Q.

家族など特定少数の前で脚本を上演したり、音楽を演奏したりすることは、本来上演権、演奏権が働く行為なのですか。

 演劇の著作権  | 関連用語: 演奏 公衆 上演権・演奏権

A.

上演権又は演奏権が働く行為ではありません。

上演権又は演奏権が働くためには、著作物を公に上演又は演奏することが必要です(第22条)。著作権法上、この公の上演等とは、公衆(不特定又は特定多数)に直接見せ又は聞かせることを目的として上演等を行うことをいいます(第22条、第2条第5項)。したがって、家族や親密な友人などの特定少数の前で行う上演又は演奏は、公の上演又は演奏に該当しないことになるので、著作物の利用形態にかかわらず、上演権又は演奏権は及ばないことになります。

用語の説明

演奏
著作権法上、演奏には、音楽を楽器を用いて表現する「演奏」だけでなく、音楽を人の声音によって表現する「歌唱」が含まれることになっています(第2条第1項第16号)。
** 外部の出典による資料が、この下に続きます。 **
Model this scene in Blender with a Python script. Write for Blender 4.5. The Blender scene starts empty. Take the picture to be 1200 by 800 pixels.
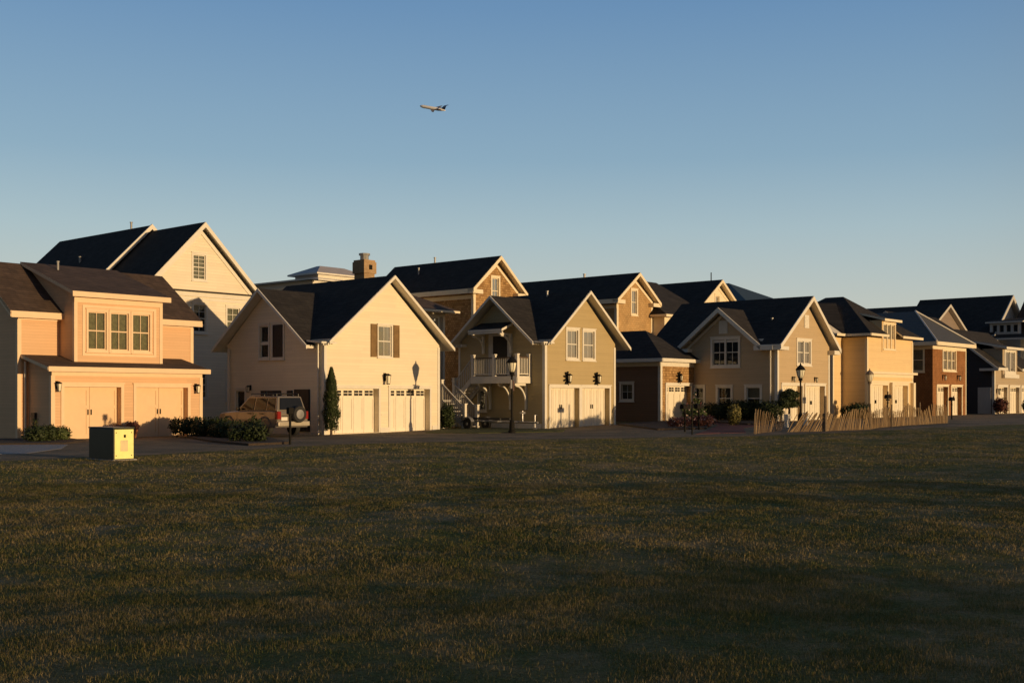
import bpy, math, random
import numpy as np
from mathutils import Vector, Matrix
from mathutils.geometry import tessellate_polygon

random.seed(11)
rng = np.random.default_rng(5)
sc = bpy.context.scene
COL = sc.collection
R = math.radians

# ------------------------------------------------------------------ site axes
T = R(41.1)                       # the row of houses runs along "a", its depth along "b"
ST, CT = math.sin(T), math.cos(T)
RZ = R(90 - 41.1)
def W(a, b, z=0.0):
    return Vector((a * ST - b * CT, a * CT + b * ST, z))

def sstep(x, e0, e1):
    t = np.clip((x - e0) / (e1 - e0), 0, 1)
    return t * t * (3 - 2 * t)

_lat = rng.random((256, 256))
def vnoise(x, y):
    xi = np.floor(x).astype(int); yi = np.floor(y).astype(int)
    fx = x - xi; fy = y - yi
    fx = fx * fx * (3 - 2 * fx); fy = fy * fy * (3 - 2 * fy)
    g = lambda i, j: _lat[i % 256, j % 256]
    return (g(xi, yi) * (1 - fx) + g(xi + 1, yi) * fx) * (1 - fy) + (g(xi, yi + 1) * (1 - fx) + g(xi + 1, yi + 1) * fx) * fy

LAWN_EDGE_A = np.array([-60, 14, 19, 27.6, 35.6, 39.6, 44, 50, 55, 75, 140.0])
LAWN_EDGE_B = np.array([30.5, 30.6, 30.4, 32.2, 29.3, 26.2, 23.0, 21.6, 20.6, 15.5, -3.0])
def edge_b(a): return np.interp(a, LAWN_EDGE_A, LAWN_EDGE_B)

def ground(x, y):
    """height of the ground at world x, y (numpy)"""
    x = np.asarray(x, float); y = np.asarray(y, float)
    a = x * ST + y * CT; b = -x * CT + y * ST
    base = -0.07 + 0.34 * sstep(a, 30, 66)
    m = sstep(edge_b(a) - b, 0.3, 6.0)
    u = (vnoise(x * .035 + 7, y * .19 + 3) - .5) * .17 + (vnoise(x * .14 + 3, y * .6) - .5) * .06 + (vnoise(x * .9, y * 1.4) - .5) * .03
    far = 1 - sstep(np.hypot(x, y), 120, 260)
    return base + m * u * far - m * .03
def gz(a, b):
    p = W(a, b); return float(ground(p.x, p.y))

# ------------------------------------------------------------------ materials
MATS = {}
def newmat(name):
    m = bpy.data.materials.new(name); m.use_nodes = True
    nt = m.node_tree; bs = nt.nodes['Principled BSDF']
    return m, nt, bs
def N(nt, t, **kw):
    n = nt.nodes.new(t)
    for k, v in kw.items():
        if k in ('operation', 'blend_type', 'noise_dimensions', 'feature', 'wave_type', 'bands_direction', 'wave_profile', 'data_type'):
            setattr(n, k, v)
        else:
            n.inputs[k].default_value = v
    return n
def ramp(nt, fac, stops):
    r = nt.nodes.new('ShaderNodeValToRGB'); el = r.color_ramp.elements
    while len(el) > 1: el.remove(el[-1])
    el[0].position, el[0].color = stops[0][0], (*stops[0][1], 1)
    for p, c in stops[1:]:
        e = el.new(p); e.color = (*c, 1)
    nt.links.new(fac, r.inputs[0]); return r.outputs[0]
def mul(c, k): return tuple(min(1, x * k) for x in c)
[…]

また、「演奏」には、原則として、録音されまたは録画された演奏を再生することや同一の敷地・建物内における有線設備を用いた演奏の伝達が含まれます(第2条第7項)。
公衆
著作権法での「公衆」とは、「不特定の人」又は「特定多数の人」を意味します(第2条第5項)。

相手が「ひとりの人」であっても、「誰でも対象となる」ような場合は、「不特定の人」に当たりますので、公衆向けになります。例えば、「上映」について言うと、1人しか入れない電話ボックス程度の大きさの箱の中でビデオを上映している場合、「1回に入れるのは1人だが、順番を待って100円払えば誰でも入れる」というときは「公衆向けに上映した」ことになります。 また、「送信」について言えば、ファックス送信などの場合、1回の送信は「1人向け」ですが、「申込みがあれば『誰にでも』送信する」というサービスを行うと「公衆向けに送信した」ことになります(これを自動的に行っているのがサーバーなどの自動公衆送信装置)。

さらに、1つしかない複製物を「譲渡」「貸与」するような場合、「特定の1人」に対して、「あなたに見て(聞いて)欲しいのです」と言って渡す場合は「公衆」向けとはなりませんが、「誰か欲しい人はいませんか?」と言って希望した人に渡した場合は、「不特定の人」=「公衆」向けということになります。

「特定多数の人」を「公衆」に含めているのは、「会員のみが対象なので、不特定の人向けではない」という脱法行為を防ぐためです。何人以上が「多数」かは著作物の種類や利用態様によって異なり、一概に何人とはいえません。

「不特定」でも「特定多数」でもない人は「特定少数の人」ですが、例えば「電話で話しているときに歌を歌う」とか「子どもたちが両親の前で劇をする」といった場合がこれに当たり、こうした場合には著作権は働きません。
上演権・演奏権
著作物を公衆(不特定又は特定多数)に対し「上演」(演劇等の場合)したり、「演奏」(音楽の場合)したりすることに関する権利です(第22条)。上演・演奏には、CDやDVDなどの「録音物・録画物を再生すること」や、著作物の上演・演奏を離れた場所にあるスピーカーやディスプレイに伝達して見せたり、聞かせたりすることも含まれます(公衆送信に該当する場合は除く)。